* [DATA]:
[BEGIN]

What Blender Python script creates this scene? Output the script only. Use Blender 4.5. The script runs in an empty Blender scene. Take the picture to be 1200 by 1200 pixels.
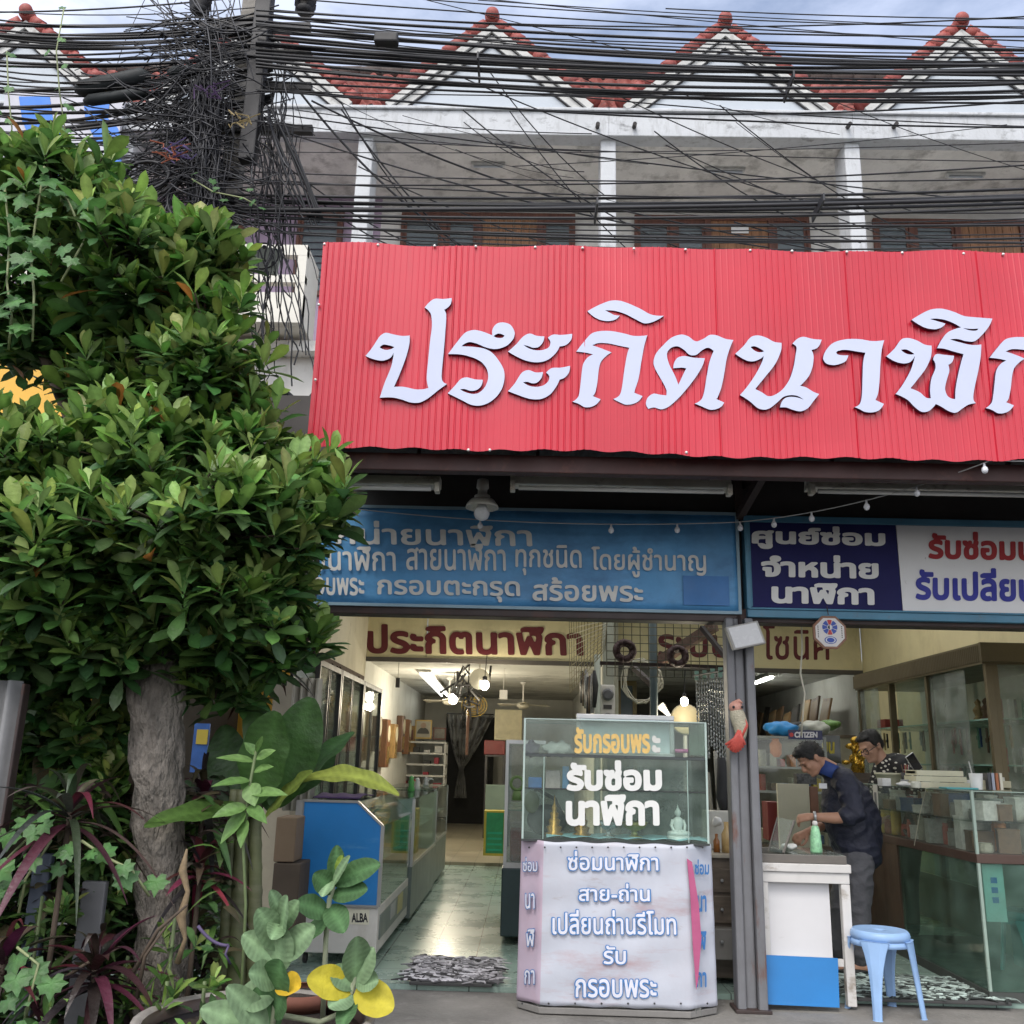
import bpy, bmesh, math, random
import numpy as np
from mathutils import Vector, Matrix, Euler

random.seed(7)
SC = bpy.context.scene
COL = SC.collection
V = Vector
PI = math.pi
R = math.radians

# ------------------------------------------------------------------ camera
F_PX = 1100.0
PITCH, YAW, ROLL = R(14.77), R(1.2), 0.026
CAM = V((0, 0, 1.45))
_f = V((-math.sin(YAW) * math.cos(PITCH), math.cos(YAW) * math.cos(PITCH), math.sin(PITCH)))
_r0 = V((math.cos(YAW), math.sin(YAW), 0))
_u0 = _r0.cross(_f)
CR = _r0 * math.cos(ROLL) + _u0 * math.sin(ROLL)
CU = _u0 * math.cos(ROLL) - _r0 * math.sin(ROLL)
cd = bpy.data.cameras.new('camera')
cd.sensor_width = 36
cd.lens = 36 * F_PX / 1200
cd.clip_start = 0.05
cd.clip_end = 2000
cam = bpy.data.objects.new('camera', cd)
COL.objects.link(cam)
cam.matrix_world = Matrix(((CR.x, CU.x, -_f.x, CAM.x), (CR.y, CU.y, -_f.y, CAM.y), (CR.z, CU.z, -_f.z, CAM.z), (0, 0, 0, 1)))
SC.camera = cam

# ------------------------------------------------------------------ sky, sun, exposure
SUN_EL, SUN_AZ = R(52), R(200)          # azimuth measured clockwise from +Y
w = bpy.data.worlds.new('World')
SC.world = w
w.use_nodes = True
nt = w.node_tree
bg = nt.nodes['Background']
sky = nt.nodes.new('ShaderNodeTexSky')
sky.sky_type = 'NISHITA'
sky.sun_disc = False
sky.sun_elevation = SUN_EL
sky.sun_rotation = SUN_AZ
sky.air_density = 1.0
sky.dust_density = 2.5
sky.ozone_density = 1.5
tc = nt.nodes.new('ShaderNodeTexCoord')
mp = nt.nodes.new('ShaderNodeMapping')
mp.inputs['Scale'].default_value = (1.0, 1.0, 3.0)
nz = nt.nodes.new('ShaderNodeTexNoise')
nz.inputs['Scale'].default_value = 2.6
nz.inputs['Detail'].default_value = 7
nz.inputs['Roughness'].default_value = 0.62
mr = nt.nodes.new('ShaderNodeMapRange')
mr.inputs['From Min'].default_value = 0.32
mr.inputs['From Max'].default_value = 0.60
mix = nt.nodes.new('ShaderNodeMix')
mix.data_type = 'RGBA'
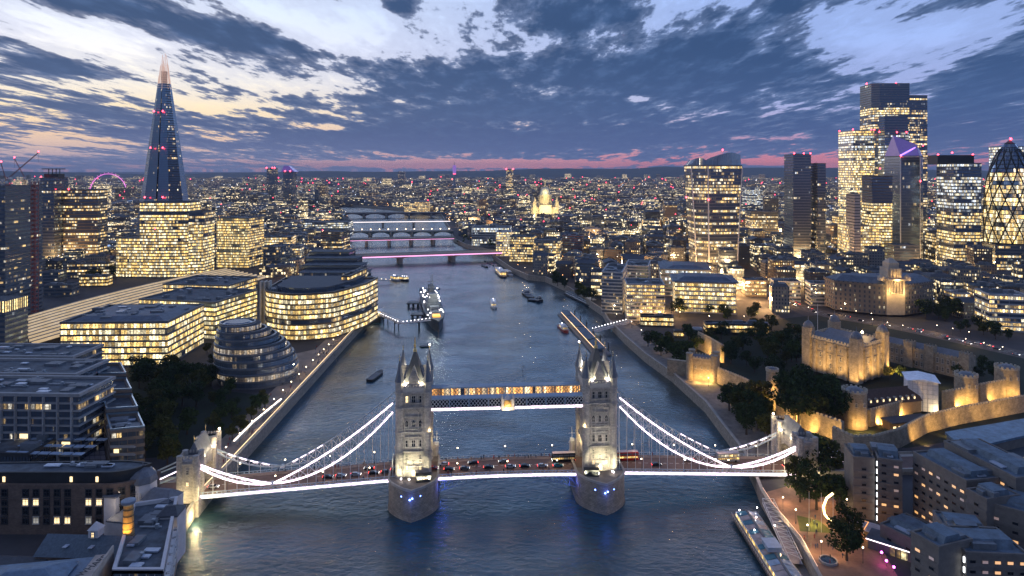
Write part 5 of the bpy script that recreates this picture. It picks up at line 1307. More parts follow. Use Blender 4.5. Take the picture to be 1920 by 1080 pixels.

[END]

* [STATED PROBLEM]:
Output all of the entries verbatim, leaving out any images.

* [FINAL ANSWER]:
What Blender Python script creates this scene? Output the script only. Use Blender 4.5. The script runs in an empty Blender scene. Take the picture to be 1200 by 1200 pixels.
import bpy, bmesh, math, random
import numpy as np
from mathutils import Vector, Matrix, Euler

random.seed(7)
SC = bpy.context.scene
COL = SC.collection
V = Vector
PI = math.pi
R = math.radians

# ------------------------------------------------------------------ camera
F_PX = 1100.0
PITCH, YAW, ROLL = R(14.77), R(1.2), 0.026
CAM = V((0, 0, 1.45))
_f = V((-math.sin(YAW) * math.cos(PITCH), math.cos(YAW) * math.cos(PITCH), math.sin(PITCH)))
_r0 = V((math.cos(YAW), math.sin(YAW), 0))
_u0 = _r0.cross(_f)
CR = _r0 * math.cos(ROLL) + _u0 * math.sin(ROLL)
CU = _u0 * math.cos(ROLL) - _r0 * math.sin(ROLL)
cd = bpy.data.cameras.new('camera')
cd.sensor_width = 36
cd.lens = 36 * F_PX / 1200
cd.clip_start = 0.05
cd.clip_end = 2000
cam = bpy.data.objects.new('camera', cd)
COL.objects.link(cam)
cam.matrix_world = Matrix(((CR.x, CU.x, -_f.x, CAM.x), (CR.y, CU.y, -_f.y, CAM.y), (CR.z, CU.z, -_f.z, CAM.z), (0, 0, 0, 1)))
SC.camera = cam

# ------------------------------------------------------------------ sky, sun, exposure
SUN_EL, SUN_AZ = R(52), R(200)          # azimuth measured clockwise from +Y
w = bpy.data.worlds.new('World')
SC.world = w
w.use_nodes = True
nt = w.node_tree
bg = nt.nodes['Background']
sky = nt.nodes.new('ShaderNodeTexSky')
sky.sky_type = 'NISHITA'
sky.sun_disc = False
sky.sun_elevation = SUN_EL
sky.sun_rotation = SUN_AZ
sky.air_density = 1.0
sky.dust_density = 2.5
sky.ozone_density = 1.5
tc = nt.nodes.new('ShaderNodeTexCoord')
mp = nt.nodes.new('ShaderNodeMapping')
mp.inputs['Scale'].default_value = (1.0, 1.0, 3.0)
nz = nt.nodes.new('ShaderNodeTexNoise')
nz.inputs['Scale'].default_value = 2.6
nz.inputs['Detail'].default_value = 7
nz.inputs['Roughness'].default_value = 0.62
mr = nt.nodes.new('ShaderNodeMapRange')
mr.inputs['From Min'].default_value = 0.32
mr.inputs['From Max'].default_value = 0.60
mix = nt.nodes.new('ShaderNodeMix')
mix.data_type = 'RGBA'
Write part 5 of the bpy script that recreates this picture. It picks up at line 1307. More parts follow. Use Blender 4.5. Take the picture to be 1920 by 1080 pixels.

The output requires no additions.